The more people you have in an office, the less work you get done because it increases the number of birthdays, weddings, new babies, house warmings, promotions and transfers. Every one of those events requires, if not a covered dish luncheon, then at least the ubiquitous yellow cake with white icing and pastel roses. During the two years I worked at Signet Bank's operations center, I think I set a new lifetime record for the amount of yellow cake with white icing I consumed. It got to the point where it seemed truly unusual if there wasn’t a cake each day. I couldn’t work. I’d have yellow cake withdrawal pains on no cake days. What, there’s no cake? No where in this building? There’s gotta be cake somewhere.
There's the coffee pot and microwave wars. A cottage industry in any office is the maintenance and supplying of the coffee. This can tie up one or two workers most of the day. Coffee has to be made, then remade, filters dumped -- preferably in the water coolers so there will be the traditional office water cooler clog -- and then pots washed. There’s always someone who will do all this, in lieu of their actual work, and complain the whole time about it, as if they actually wanted to be doing their actual work.
Then there's the who got the microwave all dirty crisis, which can consume hours of time trying to, by power of gossip, guilt the offender into cleaning the microwave.
Another time-killer is the sales force. I don’t mean the salesmen who are selling the product manufactured by the office. I’m talking about the auxiliary sale force. I have never worked anywhere where there wasn’t an Avon lady or women leaving catalogs of stuff on your desk, proceeds to benefit their child's school. I make a forgiving exception for band candy, although I haven't seen one of those long, almond-studded chocolate band bars in a long time.
Finally, there's the Odor Patrol: People have decided they have a civil right not to smell anything, or at least, not anything they don’t want to smell. Cigarettes were the first to go and after that heady victory, with some basis in health considerations, they went berserk with power and started going after everything. Now we have Fragrance Free Zones.
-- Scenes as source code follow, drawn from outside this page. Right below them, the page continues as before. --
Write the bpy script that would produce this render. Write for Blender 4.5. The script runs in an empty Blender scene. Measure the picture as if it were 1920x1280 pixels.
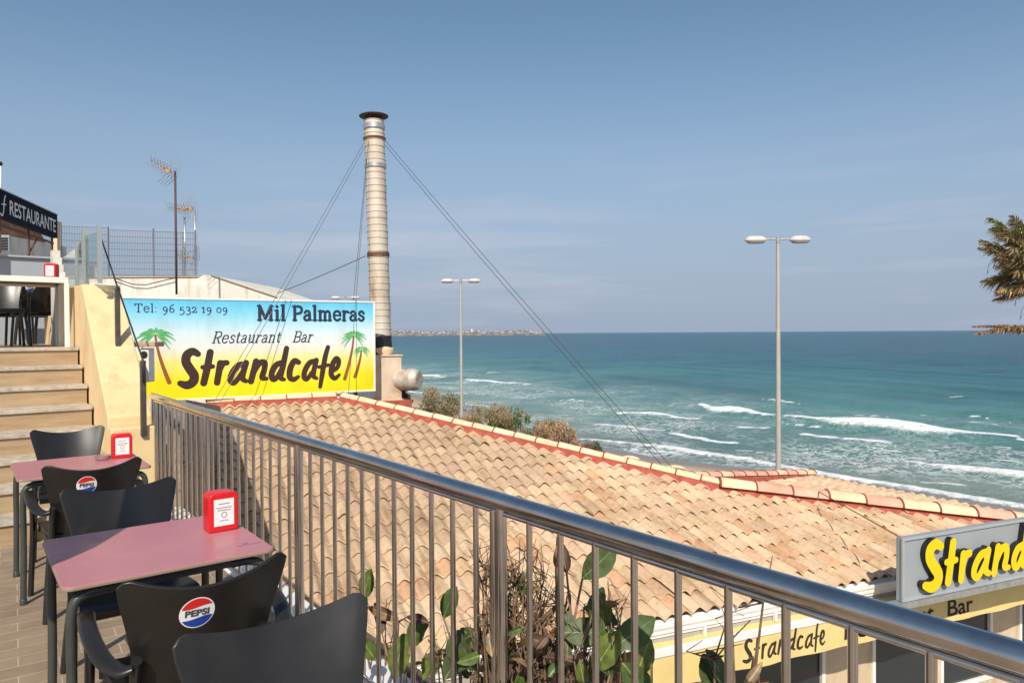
import bpy, bmesh, math, random
import numpy as np
from mathutils import Vector, Matrix
random.seed(7)
rng = np.random.default_rng(7)
R = math.radians
sc = bpy.context.scene
COL = sc.collection

# ------------------------------------------------------------------ camera
CAMZ = 1.57
AZ = R(37.9); CA, SA = math.cos(AZ), math.sin(AZ)
F = 1340.0
cam_d = bpy.data.cameras.new('camera'); cam = bpy.data.objects.new('camera', cam_d); COL.objects.link(cam)
cam_d.sensor_width = 36; cam_d.lens = F / 1920 * 36
cam_d.clip_start = 0.05; cam_d.clip_end = 60000
PITCH = math.atan(15.5 / F); ROLL = R(0.35)
cam.matrix_world = (Matrix.Translation((0, 0, CAMZ)) @ Matrix.Rotation(-AZ, 4, 'Z') @
                    Matrix.Rotation(math.pi/2 - PITCH, 4, 'X') @ Matrix.Rotation(-ROLL, 4, 'Z'))
sc.camera = cam
sc.view_settings.view_transform = 'Standard'; sc.view_settings.look = 'None'
sc.view_settings.gamma = 1; sc.view_settings.exposure = 0.30
sc.render.resolution_x = 1024; sc.render.resolution_y = 682

# ------------------------------------------------------------------ sky and sun
SUN_EL = R(42); SUN_AZ_TO = R(39)           # direction the shadows run, from +Y towards +X
sun_from = Vector((-math.sin(SUN_AZ_TO)*math.cos(SUN_EL), -math.cos(SUN_AZ_TO)*math.cos(SUN_EL), math.sin(SUN_EL)))
sd = bpy.data.lights.new('sun', 'SUN'); sd.energy = 4.0; sd.angle = R(0.55); sd.color = (1.0, 0.92, 0.79)
so = bpy.data.objects.new('sun', sd); COL.objects.link(so)
so.rotation_euler = (-sun_from).to_track_quat('-Z', 'Y').to_euler()
so.location = (-20, -25, 30)
w = bpy.data.worlds.new('World'); sc.world = w; w.use_nodes = True
wn, wl = w.node_tree.nodes, w.node_tree.links
wn.clear()
sky = wn.new('ShaderNodeTexSky'); sky.sky_type = 'NISHITA'; sky.sun_disc = False
sky.sun_elevation = SUN_EL
sky.sun_rotation = math.atan2(sun_from.x, sun_from.y)
sky.altitude = 20; sky.air_density = 1.0; sky.dust_density = 1.2; sky.ozone_density = 2.5
hsv = wn.new('ShaderNodeHueSaturation'); hsv.inputs['Saturation'].default_value = 1.0
hsv.inputs['Value'].default_value = 1.0; hsv.inputs['Hue'].default_value = .491
tcw = wn.new('ShaderNodeTexCoord'); sep = wn.new('ShaderNodeSeparateXYZ')
wl.new(tcw.outputs['Generated'], sep.inputs[0])
# mauve dust layer close to the horizon, real part of the sky
mr = wn.new('ShaderNodeMapRange'); mr.inputs['From Min'].default_value = 0.0; mr.inputs['From Max'].default_value = 0.42
mr.inputs['To Min'].default_value = 0.93; mr.inputs['To Max'].default_value = 0.0
mr.interpolation_type = 'SMOOTHSTEP'
wl.new(sep.outputs['Z'], mr.inputs['Value'])
mixh = wn.new('ShaderNodeMix'); mixh.data_type = 'RGBA'
mixh.inputs[7].default_value = (2.95, 3.6, 4.78, 1)
wl.new(mr.outputs[0], mixh.inputs[0]); wl.new(sky.outputs[0], hsv.inputs['Color']); wl.new(hsv.outputs[0], mixh.inputs[6])
# thin cirrus
mp = wn.new('ShaderNodeMapping'); mp.inputs['Scale'].default_value = (1.6, 1.6, 16)
mp.inputs['Location'].default_value = (0.3, 0.1, 0.0)
nz = wn.new('ShaderNodeTexNoise'); nz.inputs['Scale'].default_value = 1.7; nz.inputs['Detail'].default_value = 6; nz.inputs['Roughness'].default_value = .55
wl.new(tcw.outputs['Generated'], mp.inputs[0]); wl.new(mp.outputs[0], nz.inputs[0])
cr = wn.new('ShaderNodeMapRange'); cr.inputs['From Min'].default_value = .5; cr.inputs['From Max'].default_value = .75; cr.inputs['To Max'].default_value = .42
wl.new(nz.outputs[0], cr.inputs[0])
band = wn.new('ShaderNodeMapRange'); band.inputs['From Min'].default_value = .28; band.inputs['From Max'].default_value = .10; band.interpolation_type = 'SMOOTHSTEP'
wl.new(sep.outputs['Z'], band.inputs[0])
mm = wn.new('ShaderNodeMath'); mm.operation = 'MULTIPLY'; wl.new(cr.outputs[0], mm.inputs[0]); wl.new(band.outputs[0], mm.inputs[1])
mixc = wn.new('ShaderNodeMix'); mixc.data_type = 'RGBA'; mixc.inputs[7].default_value = (5.6, 5.5, 6.4, 1)
wl.new(mm.outputs[0], mixc.inputs[0]); wl.new(mixh.outputs[2], mixc.inputs[6])
bg = wn.new('ShaderNodeBackground'); bg.inputs['Strength'].default_value = 0.096
wo = wn.new('ShaderNodeOutputWorld')
wl.new(mixc.outputs[2], bg.inputs['Color']); wl.new(bg.outputs[0], wo.inputs[0])

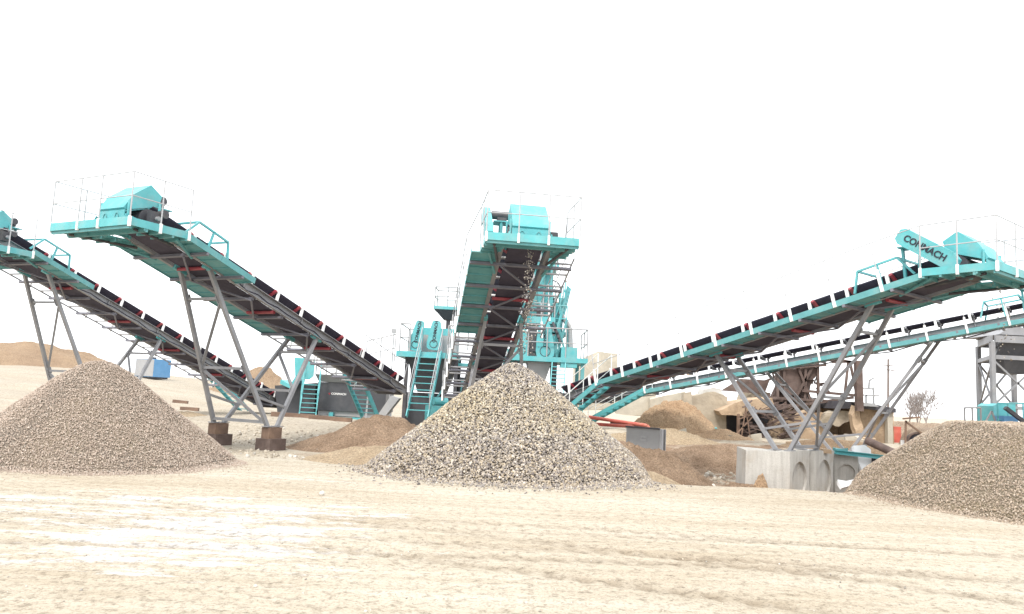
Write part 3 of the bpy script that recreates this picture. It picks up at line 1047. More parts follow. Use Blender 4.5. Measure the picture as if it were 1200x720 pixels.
def guard(px, ytop, ybot, Y, w, parent, letters=True):
    """upright tapered belt guard with vertical lettering"""
    a = at(px[0], ytop, Y); b = at(px[1], ybot, Y)
    up = (a - b).normalized(); rt = up.cross(Vector((0, 1, 0))) * -1
    rt = Vector((up.z, 0, -up.x)).normalized()
    H_ = (a - b).length
    poly = []
    for f, ww in ((0, .62), (.06, .9), (.22, 1.0), (.5, .9), (.8, .72), (.95, .6), (1, .4)):
        poly.append(b + up * H_ * f + rt * (w / 2 * ww))
    poly += [b + up * H_ * f - rt * (w / 2 * ww) for f, ww in ((1, .4), (.95, .6), (.8, .72), (.5, .9), (.22, 1.0), (.06, .9), (0, .62))]
    o = MB().prism(poly, (0, .16, 0)).build('belt_guard', TEAL, parent)
    c = b + up * H_ * .2
    MB().path([c + rt * (w * .27 * math.cos(u)) + up * (w * .27 * math.sin(u)) - Vector((0, .01, 0)) for u in np.linspace(0, 2 * math.pi, 19)], .014, n=5).build('shaft_cover', DSTEEL, o)
    if letters:
        lettering('CONMACH', .17, b + up * H_ * .62 - Vector((0, .006, 0)), up, -rt, BLACK, o)
    return o


# left crusher
Yc = 31.0
lc = empty('crusher', tuple(at(505, 485, Yc + 1).xy) + (.4,), 'dark crusher left of the steep conveyor with two upright teal guards and a teal stair', 'crusher', 'crushers of the plant')
mb = MB()
q0 = [at(476, 415, Yc), at(536, 417, Yc)]
tw, bw_ = q0[1].x - q0[0].x, 1.1
cx = (q0[0].x + q0[1].x) / 2; zt = q0[0].z
mb.hexa([(cx - bw_ / 2, Yc + .5, zt - 1.5), (cx + bw_ / 2, Yc + .5, zt - 1.5), (cx + bw_ / 2, Yc + 1.9, zt - 1.5), (cx - bw_ / 2, Yc + 1.9, zt - 1.5),
         (cx - tw / 2, Yc, zt - .02), (cx + tw / 2, Yc, zt - .02), (cx + tw / 2, Yc + 2.4, zt - .02), (cx - tw / 2, Yc + 2.4, zt - .02)])
mb.build('hopper', DARK, lc)
mb = MB(); mb.bx(cx - 1.0, Yc + .7, .3, cx + 1.0, Yc + 2.2, zt - 1.52); mb.build('body', DARK, lc)
for sx in (-1, 1):
    for yy in (.15, 2.1):
        MB().beam((cx + sx * 1.0, Yc + yy, .25), (cx + sx * 1.0, Yc + yy, zt - .06), .14, .14, Vector((0, 1, 0))).build('leg', DSTEEL, lc)
MB().bx(at(466, 410, Yc).x, Yc - .35, zt - .12, at(536, 410, Yc).x, Yc + 2.5, zt + .1).build('deck', TEAL, lc)
MB().bx(cx - 1.0, Yc + .5, zt + .11, cx + .95, Yc + 2.0, zt + .85).build('rotor_housing', GREYP, lc)
MB().bx(cx - .8, Yc + .6, zt + .86, cx + .8, Yc + 1.8, zt + 1.15).build('rotor_cover', TEAL, lc)
guard((493, 485), 376, 411, Yc - .2, .52, lc)
guard((512, 507), 376, 410, Yc - .15, .56, lc)
x0 = at(468, 408, Yc).x; x1 = at(534, 408, Yc).x
rail_run([(x0 + .6, Yc + 2.3, zt + .1), (x0 + .05, Yc + 2.3, zt + .1), (x0 + .05, Yc - .3, zt + .1), (x0 + .45, Yc - .3, zt + .1)], lc, 1.1)
rail_run([(x1 - .3, Yc - .3, zt + .1), (x1 - .05, Yc - .3, zt + .1), (x1 - .05, Yc + 2.3, zt + .1)], lc, 1.1)
st = at(505.5, 412, Yc - .35); sb = at(489, 489, Yc - 1.6)
stair(lc, st, sb, (1, 0, 0), .82, 9, sd=.17, railm=RAIL)
# raised service platform
a = at(508, 362, Yc + 2.6); bq = at(536, 362, Yc + 2.6)
pf = MB().bx(a.x, Yc + 2.6, a.z, bq.x, Yc + 3.9, a.z + .14).build('service_platform', TEAL, lc)
m_ = (a.x + bq.x) / 2
MB().hexa([(m_ - .1, Yc + 3.0, a.z - .42), (m_ + .35, Yc + 3.0, a.z - .42), (m_ + .35, Yc + 3.5, a.z - .42), (m_ - .1, Yc + 3.5, a.z - .42),
           (a.x + .03, Yc + 2.65, a.z - .01), (bq.x - .03, Yc + 2.65, a.z - .01), (bq.x - .03, Yc + 3.85, a.z - .01), (a.x + .03, Yc + 3.85, a.z - .01)]).build('platform_hopper', DARK, pf)
MB().bx(m_ + .02, Yc + 3.1, .3, m_ + .2, Yc + 3.3, a.z - .4).build('platform_column', DSTEEL, lc)
rail_run([(bq.x - .03, Yc + 2.63, a.z + .14), (a.x + .6, Yc + 2.63, a.z + .14), (a.x + .03, Yc + 2.63, a.z + .14), (a.x + .03, Yc + 3.87, a.z + .14), (bq.x - .03, Yc + 3.87, a.z + .14)], lc, .85)
# bracing and pump under the deck
mb = MB(); mb.beam(at(502, 462, Yc), at(530, 486, Yc), .08); mb.beam(at(498, 486, Yc), at(520, 455, Yc), .07)
mb.build('brace', TEALD, lc)
mb = MB(); c = at(508, 470, Yc - .2); mb.tube(c, c + Vector((.5, .3, 0)), .16, n=12); mb.bx(c.x - .3, Yc - .3, .35, c.x + .7, Yc + .4, c.z - .18)
mb.build('motor', TEAL, lc)

# right crusher with the teal screen tower
Yr = 32.0
rc = empty('crusher', tuple(at(640, 470, Yr + 1).xy) + (.3,), 'teal screening tower and crusher right of the steep conveyor with two railed decks', 'crusher', 'crushers of the plant')
zd2 = at(640, 421, Yr).z
x0 = at(598, 421, Yr).x; x1 = at(688, 424, Yr).x
MB().bx(x0, Yr - .3, zd2 - .12, x1, Yr + 2.6, zd2 + .08).build('deck', TEAL, rc)
guard((611, 611), 380, 419, Yr - .1, .6, rc)
guard((638, 639), 379, 420, Yr - .12, .78, rc)
MB().bx(at(604, 400, Yr).x, Yr + .3, zd2 + .09, at(652, 400, Yr).x, Yr + 1.8, zd2 + 1.15).build('rotor_housing', GREYP, rc)
MB().bx(at(618, 400, Yr).x, Yr + .1, zd2 + .3, at(629, 400, Yr).x, Yr + .29, zd2 + 1.3).build('flywheel_pit', DARK, rc)
MB().bx(at(645, 400, Yr).x, Yr + .15, zd2 + .09, at(654, 400, Yr).x, Yr + 1.5, zd2 + 1.0).build('drive_case', TEAL, rc)
bxo = MB().bx(at(657, 418, Yr).x, Yr - .25, zd2 - .32, at(676, 418, Yr).x, Yr + .4, zd2 + .52).build('control_cabinet', TEAL, rc)
MB().bx(at(659, 418, Yr).x, Yr - .265, zd2 - .1, at(674, 418, Yr).x, Yr - .252, zd2 + .45).build('cabinet_door', TEAL, bxo)
mb = MB()
xa, xb = at(617, 440, Yr).x, at(646, 440, Yr).x
mb.hexa([(xa + .25, Yr + .3, zd2 - 1.3), (xb - .35, Yr + .3, zd2 - 1.3), (xb - .35, Yr + 1.8, zd2 - 1.3), (xa + .25, Yr + 1.8, zd2 - 1.3),
         (xa, Yr, zd2 - .13), (xb, Yr, zd2 - .13), (xb, Yr + 2.2, zd2 - .13), (xa, Yr + 2.2, zd2 - .13)])
mb.build('hopper', GREYP, rc)
MB().bx(xa + .0, Yr + .5, .2, xb + .5, Yr + 2.2, zd2 - 1.32).build('body', DARK, rc)
for px_ in (604, 650, 682):
    for yy in (-.1, 2.4):
        MB().beam((at(px_, 440, Yr).x, Yr + yy, .2), (at(px_, 440, Yr).x, Yr + yy, zd2 - .13), .15, .15, Vector((0, 1, 0))).build('leg', TEALD if px_ > 660 else DSTEEL, rc)
stair(rc, at(655, 426, Yr - .3), at(652, 466, Yr - 1.1), (1, 0, 0), .55, 8, rail=False, sd=.14)
rail_run([(at(q, 421, Yr).x, Yr - .27, zd2 + .08) for q in (618, 640, 662, 687)] + [(x1 - .03, Yr + 1.2, zd2 + .08), (x1 - .03, Yr + 2.57, zd2 + .08)], rc, 1.2)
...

You’ve seen the memos.
“There are some employees who are allergic to fragrances, and request other employees to refrain from the use of colognes and hairsprays.” This, of course, is no fun for the Avon Lady. (See The Sales Force above.)
I worked with one woman in a telemarketing sales maze of cubicles who kept requesting a new seat assignment because she couldn’t stand the odor of cough drops or throat lozenges co-workers were using. When I'm trapped in a cubicle waiting for a phone to ring or a 5:01 p.m. email to arrive, I have a bad habit of removing and reapplying nail polish. I’m surprised I haven’t been clubbed to death by the Odor Patrol yet. I like the stench of nail polish remover. Others don’t. What I don’t like, and have often contemplated joining the Odor Patrol to protest are:
Microwave popcorn and Chinese Take-Out. Years ago, a T-D columnist (probably Ray McAllister) wrote about the all-encompassing, breathtaking stink of burnt microwave popcorn that can overtake an office and linger all day. He received so many heartfelt responses, it was apparent this is a common office hazard. (In fact, 90 percent of the fire evacuations in my current job are popcorn-related).
I find successfully nuked popcorn just as disruptive. The seductive odor of hot butter belongs in a movie theater, so it’s distracting to be overwhelmed by it twice a day during mid-morning and mid-afternoon munchy periods. You can’t think of anything else but popcorn, popcorn, popcorn.
But at least it's preferable to the horrible stench of Chinese take-out! Ever wonder why all Chinese restaurants have take-out? Because even the people who work in Chinese restaurants want you to take it out! This food smells worse than it looks, and it looks like regurgitated animals from Dr. Seuss books. There’s always somebody in an office who has Chinese food delivered to their desk several times a week, and you can smell it the rest of the day.